Et puis la tumultueuse assemblée de la noblesse, agitée de querelles pour les rangs, les brevets, les honneurs du Louvre ! Ici encore, M. le Prince, porte-voix de Mme de Longueville, trouve le moyen de raviver de vieilles haines, de provoquer des inimitiés nouvelles. Chacune de ces petites victoires, ces mariages conclus ou empêchés, ces citadelles distribuées, ces tabourets concédés, les humiliations infligées à la Régente et au ministre, usaient son autorité, armaient ses ennemis, resserraient les mailles du filet qui l’enveloppe. La mine est chargée ; comment mettre le feu à la mèche ?

Le 11 décembre, on tira sur Guy Joly, conseiller au Châtelet, magistrat médiocre, qui, pour acquérir quelque crédit, avait pris en main les intérêts des rentiers de l’Hôtel de ville. Aussitôt, le président Charton se démène, criant qu’on assassinait les amis du peuple, et le fameux La Boulaye parcourt le « palais, » flamberge au vent, suivi d’une trentaine de coquins. On le laissa faire ; personne ne s’émut. Toute la scène était jouée : Joly s’était fait une plaie au bras avec des pierres à fusil ; il le raconte dans ses mémoires. Ce premier coup manqué, la bande de La Boulaye se porta vers le pont Neuf, et le soir fit feu sur le carrosse de M. le Prince. Averti par Mazarin, celui-ci n’était pas dans sa voiture, qu’on avait remplie de laquais ; l’un d’eux fut tué.

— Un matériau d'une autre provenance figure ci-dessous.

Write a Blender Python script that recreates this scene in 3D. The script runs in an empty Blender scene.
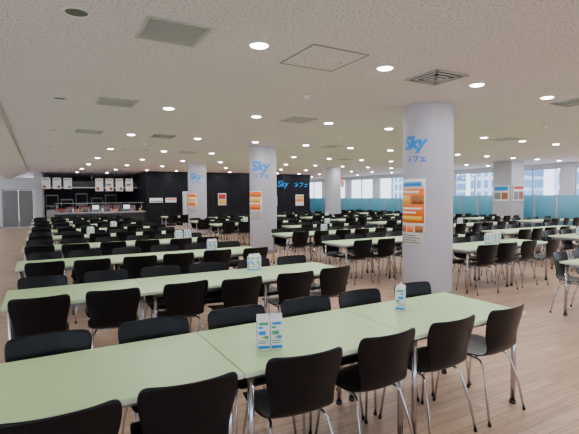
import bpy, bmesh, math, random
from mathutils import Vector, Matrix
random.seed(7)
S=bpy.context.scene
COL=S.collection

# ---------------------------------------------------------------- materials
def nt(name):
    m=bpy.data.materials.new(name); m.use_nodes=True
    t=m.node_tree; b=t.nodes['Principled BSDF']
    return m,t,b
def simple(name,col,rough=0.5,metal=0.0,spec=0.5,var=0.04,scale=6.0,bump=0.0):
    m,t,b=nt(name)
    tc=t.nodes.new('ShaderNodeTexCoord'); n=t.nodes.new('ShaderNodeTexNoise'); n.inputs['Scale'].default_value=scale
    n.inputs['Detail'].default_value=3
    r=t.nodes.new('ShaderNodeValToRGB')
    r.color_ramp.elements[0].color=(*[max(0,c*(1-var)) for c in col],1)
    r.color_ramp.elements[1].color=(*[min(1,c*(1+var)) for c in col],1)
    t.links.new(tc.outputs['Object'],n.inputs['Vector']); t.links.new(n.outputs['Fac'],r.inputs['Fac'])
    t.links.new(r.outputs['Color'],b.inputs['Base Color'])
    b.inputs['Roughness'].default_value=rough; b.inputs['Metallic'].default_value=metal
    b.inputs['Specular IOR Level'].default_value=spec
    if bump>0:
        bp=t.nodes.new('ShaderNodeBump'); bp.inputs['Strength'].default_value=bump
        n2=t.nodes.new('ShaderNodeTexNoise'); n2.inputs['Scale'].default_value=220
        t.links.new(tc.outputs['Object'],n2.inputs['Vector']); t.links.new(n2.outputs['Fac'],bp.inputs['Height'])
        t.links.new(bp.outputs['Normal'],b.inputs['Normal'])
    return m
M={}
M['black']=simple('black_plastic',(0.003,0.003,0.0045),0.32,spec=0.26,bump=0.03)
M['chrome']=simple('chrome_steel',(0.55,0.55,0.58),0.18,1.0)
M['green']=simple('green_laminate',(0.60,0.86,0.41),0.36,scale=2,var=0.02,spec=0.35)
M['edge']=simple('table_edge_band',(0.68,0.80,0.55),0.45)
M['frame']=simple('table_frame_metal',(0.35,0.36,0.38),0.35,0.8)
M['white']=simple('white_print',(0.82,0.82,0.82),0.5)
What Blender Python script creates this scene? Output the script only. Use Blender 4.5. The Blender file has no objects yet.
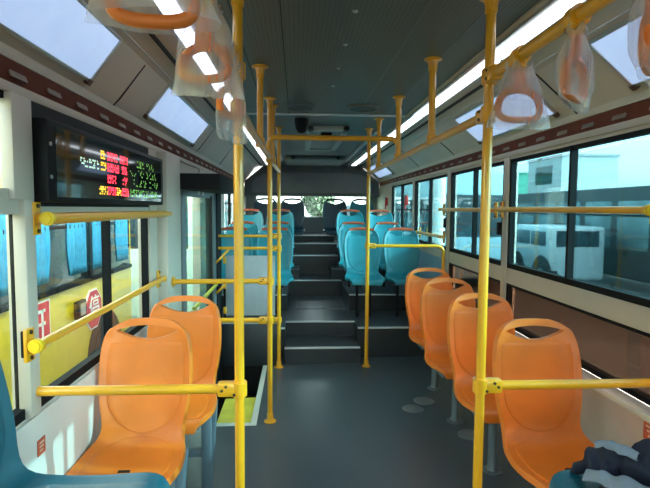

Les acteurs de cette tragi-comédie appartenaient au coadjuteur ou au duc de Beaufort ; c’est à ceux-ci qu’on s’en prit : « M. le Prince donna dans le panneau ; plus tard il vit clair[1]. »

« Il y a des témoings qui déposent qu’on en voulait à la vie de M. le Prince, » écrivait Mazarin le 19 décembre ; mais qui le savait mieux que lui, puisqu’il avait empêché Condé de retourner à Saint-Maur ? Et il connaissait bien La Boulaye, le frondeur acharné, qui, du commandement des bandes insurgées, vient de passer dans le cabinet d’Ondedei[2], et qui bientôt réclamera sa récompense[3], récompense si méritée que le cardinal mourant recommandera ce

  1. Retz.
  2. Carnets de Mazarin.
  3. Dès le mois d’avril 1650, La Boulaye écrivait à de Lyonne, se vantant « de prôner la pureté des intentions de Son Éminence. » En septembre, il se plaignait d’être oublié, et en novembre : « Bien que je sois de vos serviteurs le plus affectionné, je suis des moins considérables… en attendant les effets de votre justice qui, tels qu’ils puissent être, ne m’empocheront jamais de vous servir. » (A Mazarin.) A. C.